HOW CO-OP/CONDO BOARDS OPERATE

The First Baby Steps of a 40-Year-Old Co-op

Bill Morris and Kaya Laterman in Board Operations on May 7, 2019

Upper East Side, Manhattan

Perks of Continuity II

Forty years ago, this building made a smooth transition from rental to co-op (image via Google Maps).

May 7, 2019

New York City co-ops have come a long way since the wave of conversions began to crest four decades ago. Back then, the conversions were often combative affairs. But not always. After cordial negotiations with the sponsor and its management company, Buchbinder & Warren, many of the renters in the pre-war brick building at 230 East 71st Street formed a fledgling co-op under a non-eviction plan in late 1979

Then the learning began. The board’s first task was to hire a management company, and given the tenor of the conversion process, there was little debate. “There was never any doubt we wanted to continue being managed by Buchbinder & Warren,” says Bob Booher, who served on the tenant’s negotiating committee and still sits on the co-op board 40 years later. “Some management companies had slick marketing, and I talked to boards all over the neighborhood.” 

His research revealed that self-managed buildings tended to be disasters, that big management companies often neglected smaller properties, and that many of the new management companies then popping up were staffed by inexperienced people. Buchbinder & Warren presented none of those liabilities, and since the sponsor retained ownership of 10 apartments, it was in Buchbinder & Warren’s interest to make the building run well. 

But there was another reason for keeping the marriage intact. “Our manager, Rosemary Paparo, was very competent,” says Eileen Russell, who, like Booher, served on the negotiating committee and still serves on the co-op board. “She knew what to do, and she responded to your calls. She’s very smart, she knows what’s going on, and you can’t put anything over on her. Which is what we wanted.” 

After two years on the job managing the building before the conversion, Booher adds, “Rosemary knew the mechanics of the building, and she had a positive relationship with the super.

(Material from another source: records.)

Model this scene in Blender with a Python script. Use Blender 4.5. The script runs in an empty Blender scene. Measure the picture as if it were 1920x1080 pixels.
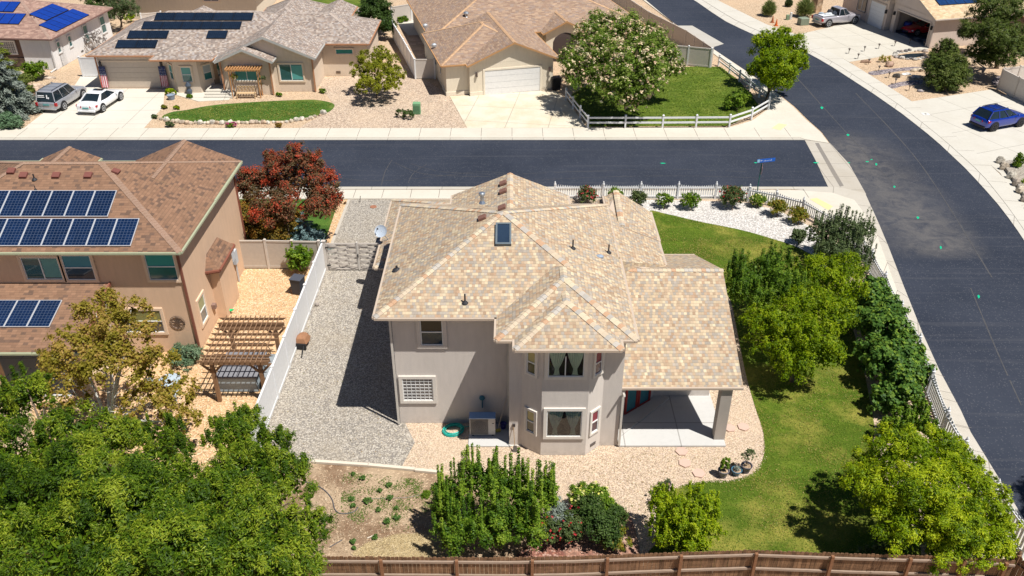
import bpy, bmesh, math, random
import numpy as np
from mathutils import Vector, Matrix
R = math.radians
# ------------------------------------------------------------------ camera, sky, sun, exposure
CAM_H = 25.0; FPX = 1600.0; PITCH = math.atan(995.0/1600.0)
scn = bpy.context.scene
cam_d = bpy.data.cameras.new("camera"); cam = bpy.data.objects.new("camera", cam_d)
scn.collection.objects.link(cam); scn.camera = cam
cam.location = (0, 0, CAM_H); cam.rotation_euler = (math.pi/2-PITCH, 0, 0)
cam_d.sensor_width = 36; cam_d.lens = 36*FPX/1920; cam_d.clip_end = 5000; cam_d.clip_start = 0.5
SUN = Vector((2.37, -1.66, 5.9)).normalized()
world = bpy.data.worlds.new("World"); scn.world = world; world.use_nodes = True
wn = world.node_tree.nodes; bg = wn["Background"]
sky = wn.new("ShaderNodeTexSky"); sky.sky_type = 'NISHITA'; sky.sun_disc = False
sky.sun_elevation = math.asin(SUN.z); sky.sun_rotation = math.atan2(SUN.x, SUN.y)
sky.air_density = 1.0; sky.dust_density = 0.3; sky.ozone_density = 6.0; sky.altitude = 1500
world.node_tree.links.new(sky.outputs[0], bg.inputs[0]); bg.inputs[1].default_value = 0.05
sun_d = bpy.data.lights.new("sun", 'SUN'); sun_d.energy = 5.0; sun_d.angle = R(0.5); sun_d.color = (1.0, 0.965, 0.905)
sun = bpy.data.objects.new("sun", sun_d); scn.collection.objects.link(sun)
sun.rotation_euler = SUN.to_track_quat('Z', 'Y').to_euler(); sun.location = (20, -15, 60)
scn.view_settings.view_transform = 'Standard'; scn.view_settings.look = 'None'
scn.view_settings.exposure = 0.27; scn.view_settings.gamma = 1.0
scn.render.engine = 'CYCLES'; scn.cycles.diffuse_bounces = 2
# ------------------------------------------------------------------ survey helpers: photo pixel -> point of the place
CP, SP = math.cos(PITCH), math.sin(PITCH)
def ray(px, py):
    u = (px-960)/FPX; v = (py-540)/FPX
    return Vector((u, CP - v*SP, -SP - v*CP))
def G(px, py, z=0.0):
    d = ray(px, py); t = (CAM_H - z)/-d.z
    return Vector((d.x*t, d.y*t, z))
def onY(px, py, Y):
    d = ray(px, py); t = Y/d.y
    return Vector((d.x*t, Y, CAM_H + d.z*t))
def onX(px, py, X):
    d = ray(px, py); t = X/d.x
    return Vector((X, d.y*t, CAM_H + d.z*t))
def onP(px, py, p0, n):
    d = ray(px, py); o = Vector((0, 0, CAM_H)); t = (Vector(p0)-o).dot(n)/d.dot(n)
    return o + d*t
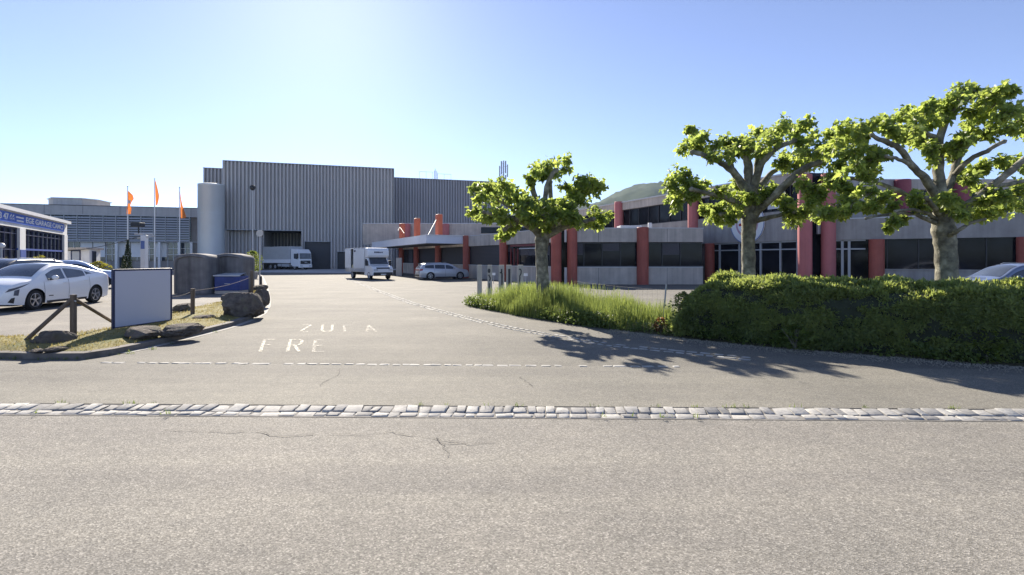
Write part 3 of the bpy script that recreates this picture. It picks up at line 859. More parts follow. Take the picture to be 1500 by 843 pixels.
# dark red framed entrance in the bay behind the first tree
s_ = MB(); e0 = st[1]+.9
for u_ in (e0, e0+.55, e0+1.1): s_.fbox(FL2, u_, u_+.12, -.14, -.04, ZS, ZF-.35)
s_.fbox(FL2, e0, st[0]-1.2, -.14, -.05, ZF-.2, ZF-.03); s_.build('entrance_frame', mat('oxide_red_frame', (.16,.025,.025), .5), low)
s_ = MB(); s_.fbox(FL2, e0+1.4, e0+4.6, -.14, -.06, ZF-.42, ZF-.34); s_.build('light_strip', M['mull'], low)
# the narrow slot between the pair of corner columns
s_ = MB(); s_.prism([(3.3, 36.75), (4.6, 36.75), (4.6, 40), (3.3, 40)], Z0, ZP-.1); s_.build('corner_wall', M['glass'], low)
s_ = MB(); s_.box(3.75, 3.95, 36.6, 36.72, Z0, ZS); s_.box(3.75, 3.9, 36.6, 36.72, ZF, ZP-.1); s_.build('corner_panel', M['white'], low)
def column(par, x, y, r, z0, z1, m):
    q = MB(); q.lathe([(0, z1), (r-.03, z1), (r, z1-.03), (r, z0)], 'z', (x, y, 0), 32); return q.build('column', m, par, smooth=40)
for i, (s0, r) in enumerate(zip(st, (.37,.37,.36,.36,.36,.36))):
    p = FL2(s0, .08, 0)
    if i in (3, 4, 5):
        column(low, p.x, p.y, r, Z0, 3.2, M['red'])
        q = MB(); w0 = .42
        q.fbox(FL2, s0-w0, s0+w0, -.3, .3, 3.85, [6.6,6.66,6.35][i-3]); q.build('pylon', M['pylon'], low, bevel=.1)
    else: column(low, p.x, p.y, r, Z0, ZP+.03, M['red'])
column(low, 4.28, 36.42, .36, Z0, ZP+.03, M['red'])
column(low, FL1(4.75, .08, 0).x, 36.42, .41, Z0, ZP+.03, M['red'])
s_ = MB(); s_.prism([tuple(FL2(0,-.42,0)[:2]), tuple(FL2(FW2,-.42,0)[:2]), (3.4,36.95), (13.6,36.95), (13.6,58), (6,71.8), (-20,71.8)], 3.6, 3.82); s_.build('roof', M['conc2'], low)
s_ = MB(); s_.box(13.35, 13.6, 36.9, 44, Z0, ZP-.06); s_.build('end_wall', M['conc'], low)
# roof bits seen over the parapet
s_ = MB(); s_.box(8.1, 9.7, 38.2, 39.6, 3.8, 4.22); s_.box(10.2, 10.45, 38.2, 38.5, 3.8, 4.42); s_.build('roof_vent', M['coping'], low, bevel=.03)
# upper storey at the back
s_ = MB(); s_.box(-21, 4, 72, 84, 3.7, 6.62); s_.build('upper_storey', M['conc'], low)
s_ = MB(); s_.box(-21.05, 4.05, 71.93, 84, 6.62, 6.72); s_.build('coping', M['coping'], low)
s_ = MB(); s_.box(-4.35, 3.0, 71.9, 71.98, 5.3, 6.15); s_.build('window', M['glass'], low)
for px in (596, 653):
    column(low, P(px,379,71.6).x, 71.6, .5, 3.7, 6.6, M['pink'])
# canopy
cpoly = [(-7.9,47.3), tuple(FL2(st[2]-.1,.36,0)[:2]), tuple(FL2(st[5]-2,.36,0)[:2]), (-19.2,70.2)]
s_ = MB(); s_.prism(cpoly, 3.17, 3.90); cn = s_.build('canopy', M['canopy'], low)
s_ = MB(); cc = Vector((-10.5,56,0))
s_.prism([tuple((Vector((x,y,0))-cc)*1.012+cc)[:2] for x, y in cpoly], 3.9, 3.97); s_.build('edge_trim', M['white'], cn)
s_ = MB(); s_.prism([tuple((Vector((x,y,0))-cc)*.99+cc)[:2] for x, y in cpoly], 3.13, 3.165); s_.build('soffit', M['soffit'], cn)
s_ = MB(); pyl = FL2(st[3], .3, 6.0)
s_.tube([pyl, P(626, 345, 48.5)+Vector((0,0,-.15))], .04, 8)
pyl = FL2(st[5], .3, 5.9)
for px, py, Yd in ((583, 338, 62), (592, 342, 60)): s_.tube([pyl, P(px, py, Yd)], .025, 8)
s_.build('stay_cable', mat('stay_grey', (.25,.25,.25), .6), low)

# --- two storey building, right; its red columns are coloured paler for lens flare
two = thing('office_building', 'two-storey grey building with tall red columns painted pink for lens flare behind the clipped hedge', 'building')
K1 = Vector((18.6, 32.5, 0)); kd = Vector((-.383, .924, 0)).normalized()
Kf = K1 + kd*32
KL, KW, kdd, kn = frame((Kf.x, Kf.y), (K1.x, K1.y))
def ku(px):
    k = (px-CX)/F
    return (k*Kf.y-Kf.x) / (kdd.x - k*kdd.y)
RT, WB, WT = 7.34, 4.9, 6.57
s_ = MB(); s_.fbox(KL, 0, KW, -.4, .0, WT, RT-.06); s_.build('roof_fascia', M['conc'], two)
s_ = MB(); s_.fbox(KL, -.1, KW+.05, -.5, .1, RT-.06, RT+.04); s_.build('coping', M['coping'], two)
s_ = MB(); s_.fbox(KL, 0, KW, -.4, .0, ZF, WB); s_.build('wall', M['conc2'], two)
s_ = MB(); s_.fbox(KL, 0, KW, -16, -.5, Z0, RT-.1); s_.build('core', M['conc2'], two)
us = [0, ku(908), ku(1017), ku(1172)]
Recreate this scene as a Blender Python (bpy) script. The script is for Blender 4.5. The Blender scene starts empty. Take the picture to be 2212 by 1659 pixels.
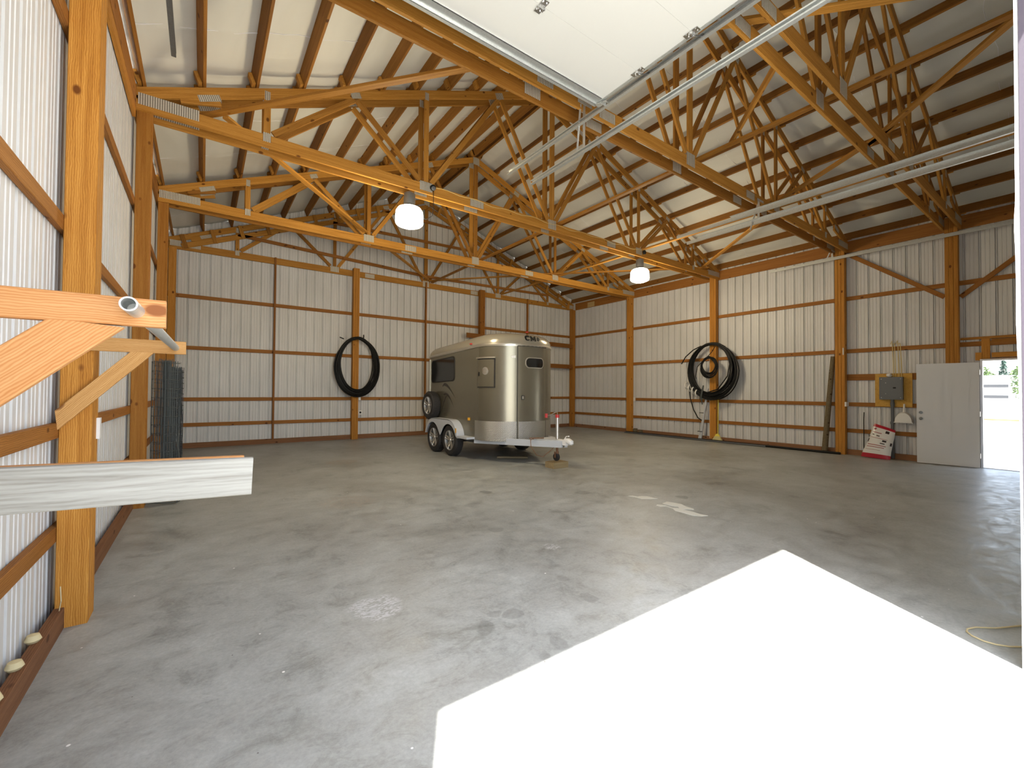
import bpy, bmesh, math, random
from mathutils import Vector, Matrix
random.seed(7)
PI = math.pi
S = bpy.context.scene
COL = S.collection
V = Vector

# ------------------------------------------------------------------ camera, sky, sun, exposure
cam = bpy.data.cameras.new('camera'); cam_o = bpy.data.objects.new('camera', cam); COL.objects.link(cam_o)
cam.sensor_fit = 'HORIZONTAL'; cam.sensor_width = 36.0
cam.lens = 931.222 / 2212 * 36.0
cam.clip_start = 0.02; cam.clip_end = 400
R3 = V((0.8122707, -0.5832380, 0.0070501)); U3 = V((-0.0153049, -0.0092290, 0.9998403)); F3 = V((0.5830798, 0.8122489, 0.0164228))
m = Matrix((R3, U3, -F3)).transposed().to_4x4(); m.translation = V((0, 0, 1.5))
cam_o.matrix_world = m
S.camera = cam_o

SUN_AZ = math.radians(29.55)          # horizontal heading of the light, measured from +Y towards +X
SUN_EL = math.radians(62.6)
w = bpy.data.worlds.new('sky'); S.world = w; w.use_nodes = True
nt = w.node_tree; bg = nt.nodes['Background']
sk = nt.nodes.new('ShaderNodeTexSky'); sk.sky_type = 'NISHITA'; sk.sun_disc = False
sk.sun_elevation = SUN_EL; sk.sun_rotation = SUN_AZ + PI; sk.dust_density = 1.5; sk.air_density = 1.0
hs = nt.nodes.new('ShaderNodeHueSaturation'); hs.inputs['Saturation'].default_value = 0.62     # thin white haze over the blue
nt.links.new(sk.outputs['Color'], hs.inputs['Color']); nt.links.new(hs.outputs['Color'], bg.inputs['Color']); bg.inputs['Strength'].default_value = 1.0
sl = bpy.data.lights.new('sun', 'SUN'); sl.energy = 31.0; sl.angle = math.radians(0.53); sl.color = (1, 0.975, 0.94)
so = bpy.data.objects.new('sun', sl); COL.objects.link(so)
sd = V((math.sin(SUN_AZ) * math.cos(SUN_EL), math.cos(SUN_AZ) * math.cos(SUN_EL), -math.sin(SUN_EL)))
so.rotation_euler = sd.to_track_quat('-Z', 'Y').to_euler(); so.location = (-10, -20, 30)
LAMP_POWER = 200.0
S.view_settings.view_transform = 'Standard'; S.view_settings.look = 'None'
S.view_settings.gamma = 1.0; S.view_settings.use_curve_mapping = False
S.view_settings.exposure = 0.0

# ------------------------------------------------------------------ measures of the barn
XL, XR, XC = -0.725, 12.965, 6.12      # outer faces of the side posts, ridge line
YB = 13.622                            # inner face of the back girts
YP = [10.349, 7.109, 3.834, 1.865]     # near faces of the truss-bearing posts
GZ = [0.587, 1.234, 2.544, 3.847]      # girt heights
SL = 0.405
def ztop(x): return 5.27 + SL * ((x if x < XC else 2 * XC - x) - XL)   # top edge of the top chords
YF0, YF1 = -0.08, 0.30                 # front wall outer / inner faces
OX0, OX1 = -0.165, 3.67                 # open garage doorway
OZ = 4.27

# ------------------------------------------------------------------ materials
def mat(name, col, rough=0.6, metal=0.0, spec=0.5, emis=None, es=0):
    m = bpy.data.materials.new(name); m.use_nodes = True
    b = m.node_tree.nodes['Principled BSDF']
    b.inputs['Base Color'].default_value = (*col, 1); b.inputs['Roughness'].default_value = rough
    b.inputs['Metallic'].default_value = metal; b.inputs['Specular IOR Level'].default_value = spec
    if emis: b.inputs['Emission Color'].default_value = (*emis, 1); b.inputs['Emission Strength'].default_value = es
    return m
class G:
    def __init__(s, m): s.t = m.node_tree; s.b = s.t.nodes['Principled BSDF']
    def n(s, typ, ins=None, **kw):
        x = s.t.nodes.new('ShaderNode' + typ)
        for k, v in kw.items(): setattr(x, k, v)
        for k, v in (ins or {}).items():
            if hasattr(v, 'node'): s.t.links.new(v, x.inputs[k])
            else: x.inputs[k].default_value = v
        return x
    def l(s, a, b): s.t.links.new(a, b)
    def ramp(s, fac, stops):
        r = s.n('ValToRGB', {'Fac': fac}); e = r.color_ramp.elements
        while len(e) < len(stops): e.new(0.5)
        for q, (p, c) in zip(e, stops): q.position = p; q.color = (*c, 1) if len(c) == 3 else c
        return r.outputs['Color']
    def mix(s, fac, a, b, mode='MIX'):
        x = s.n('Mix', data_type='RGBA', blend_type=mode)
        for sock, v in ((x.inputs[0], fac), (x.inputs[6], a), (x.inputs[7], b)):
            if hasattr(v, 'node'): s.l(v, sock)
            else: sock.default_value = v if not isinstance(v, tuple) or len(v) == 4 else (*v, 1)
        return x.outputs[2]
    def coord(s, scale=(1, 1, 1), which='Object', rnd=False):
        tc = s.n('TexCoord'); mp = s.n('Mapping', {'Vector': tc.outputs[which], 'Scale': scale})
        if rnd:
            oi = s.n('ObjectInfo'); mu = s.n('Math', {0: oi.outputs['Random'], 1: 37.0}, operation='MULTIPLY')
            cb = s.n('CombineXYZ', {0: mu.outputs[0], 1: mu.outputs[0], 2: mu.outputs[0]})
            ad = s.n('VectorMath', {0: mp.outputs[0], 1: cb.outputs[0]}, operation='ADD'); return ad.outputs[0]
        return mp.outputs[0]
    def bump(s, h, strength=0.3, dist=0.01):
        b = s.n('Bump', {'Height': h, 'Strength': strength, 'Distance': dist}); s.l(b.outputs[0], s.b.inputs['Normal'])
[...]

She attended every board meeting. She was always available. And she grew with us.” 

Paparo would manage the building until 1984, when she left on a 10-year stint as a consultant before returning to the company, where she’s now director of management. She also eventually resumed her position as the sponsor’s rep on the seven-member co-op board, which she holds to this day. Such continuity is rare in this city of rapid flux and constant churn.

Paparo remembers those early years as a time of navigating without a lot of maps. “We were all young, and we had to educate ourselves,” she says. She attended classes and seminars put on by law firms, she developed a network of lawyers and accountants she could turn to for advice, she pored over offering plans, and she became an early reader of Habitat magazine, which debuted in May 1982, 37 years ago this month.

Co-ops were so new in the city’s real estate world that Paparo got calls from more than a few lawyers who had a question: “Are these co-op conversions a scam?” And whenever Russell’s fellow shareholders wondered if they should call the super or the landlord about a problem, she recalls, “I had to explain to many of my neighbors that we were the landlords now.” 

That may seem like a given today, but 40 years ago it was a difficult concept for a lot of people to grasp. We have, indeed, come a long way.